WHAT TO WORK ON: Which lines below hold the word "this"? Report each one.
──────── MATERIAL PROVIDED
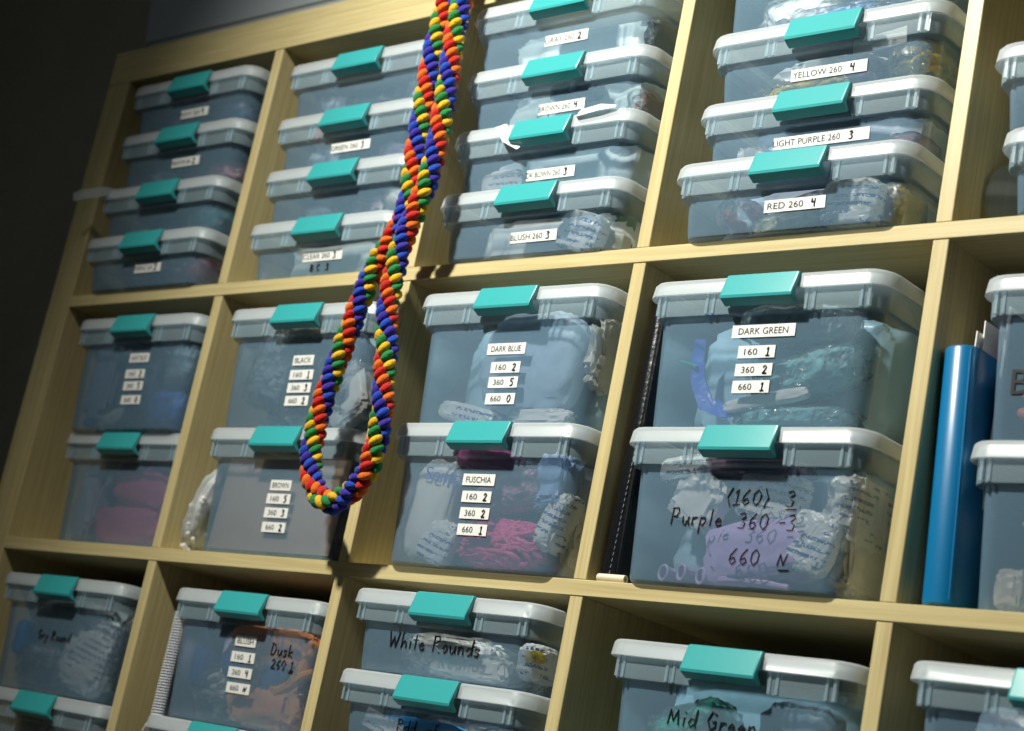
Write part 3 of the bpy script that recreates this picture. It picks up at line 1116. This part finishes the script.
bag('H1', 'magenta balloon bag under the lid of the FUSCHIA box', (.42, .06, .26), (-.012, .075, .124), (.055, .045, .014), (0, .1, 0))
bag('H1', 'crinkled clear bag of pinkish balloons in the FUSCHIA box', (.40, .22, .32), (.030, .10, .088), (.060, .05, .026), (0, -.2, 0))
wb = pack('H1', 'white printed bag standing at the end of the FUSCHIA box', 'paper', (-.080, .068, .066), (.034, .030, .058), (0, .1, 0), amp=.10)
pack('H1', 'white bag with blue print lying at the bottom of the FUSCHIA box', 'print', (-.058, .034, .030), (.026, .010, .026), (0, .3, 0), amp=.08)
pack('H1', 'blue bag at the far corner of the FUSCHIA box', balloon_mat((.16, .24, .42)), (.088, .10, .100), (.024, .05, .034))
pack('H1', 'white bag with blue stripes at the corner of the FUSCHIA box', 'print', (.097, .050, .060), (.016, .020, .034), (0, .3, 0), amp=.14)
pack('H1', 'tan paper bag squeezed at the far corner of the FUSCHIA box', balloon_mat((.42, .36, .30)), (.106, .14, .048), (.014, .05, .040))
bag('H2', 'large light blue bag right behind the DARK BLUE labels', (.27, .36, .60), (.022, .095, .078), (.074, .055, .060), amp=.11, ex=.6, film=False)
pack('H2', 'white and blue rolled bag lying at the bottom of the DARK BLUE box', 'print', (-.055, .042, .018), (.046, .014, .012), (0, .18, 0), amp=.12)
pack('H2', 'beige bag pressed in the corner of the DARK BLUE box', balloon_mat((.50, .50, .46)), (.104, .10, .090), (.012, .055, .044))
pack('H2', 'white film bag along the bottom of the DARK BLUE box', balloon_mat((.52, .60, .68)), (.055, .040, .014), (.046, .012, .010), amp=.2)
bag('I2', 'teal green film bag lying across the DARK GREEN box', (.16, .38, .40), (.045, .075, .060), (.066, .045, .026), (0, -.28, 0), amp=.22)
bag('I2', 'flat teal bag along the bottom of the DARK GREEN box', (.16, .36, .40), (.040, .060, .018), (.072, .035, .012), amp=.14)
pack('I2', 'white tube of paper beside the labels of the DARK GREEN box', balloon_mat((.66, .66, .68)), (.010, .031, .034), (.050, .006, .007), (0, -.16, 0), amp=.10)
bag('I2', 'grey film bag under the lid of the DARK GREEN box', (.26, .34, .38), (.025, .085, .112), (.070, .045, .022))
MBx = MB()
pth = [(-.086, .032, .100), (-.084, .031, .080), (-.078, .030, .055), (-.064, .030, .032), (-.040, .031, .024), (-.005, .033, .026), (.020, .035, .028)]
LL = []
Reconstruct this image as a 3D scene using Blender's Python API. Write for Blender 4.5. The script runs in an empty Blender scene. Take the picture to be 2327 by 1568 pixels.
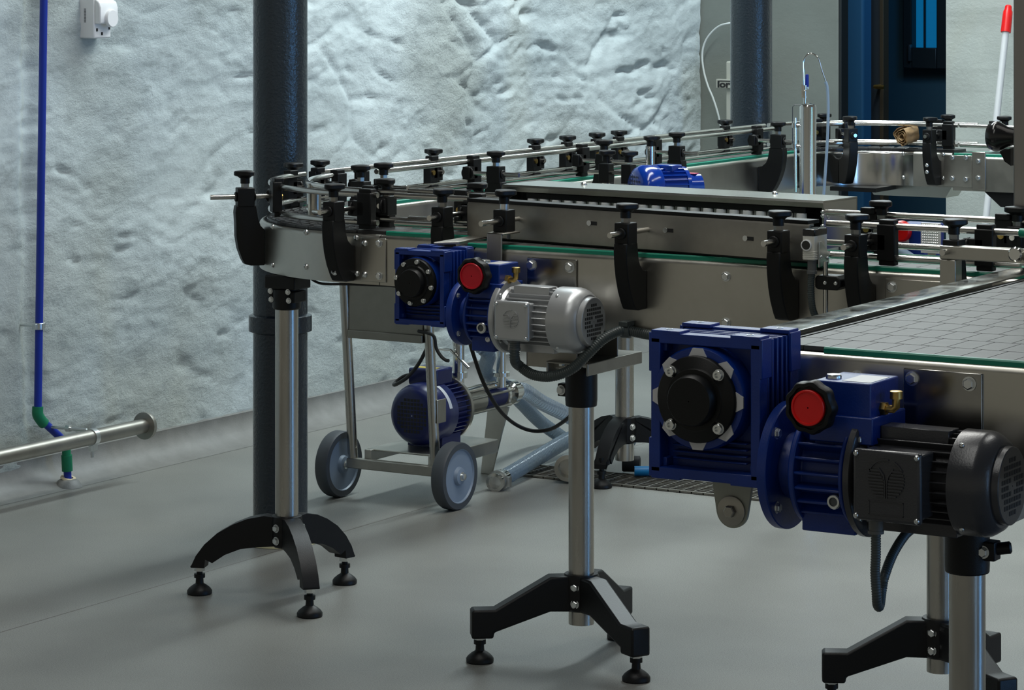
────────────────
IN RESPONSE:
Write part 3 of the bpy script that recreates this picture. It picks up at line 1116. This part finishes the script.
Reconstruct this image as a 3D scene using Blender's Python API. Write for Blender 4.5. The script runs in an empty Blender scene. Take the picture to be 2327 by 1568 pixels.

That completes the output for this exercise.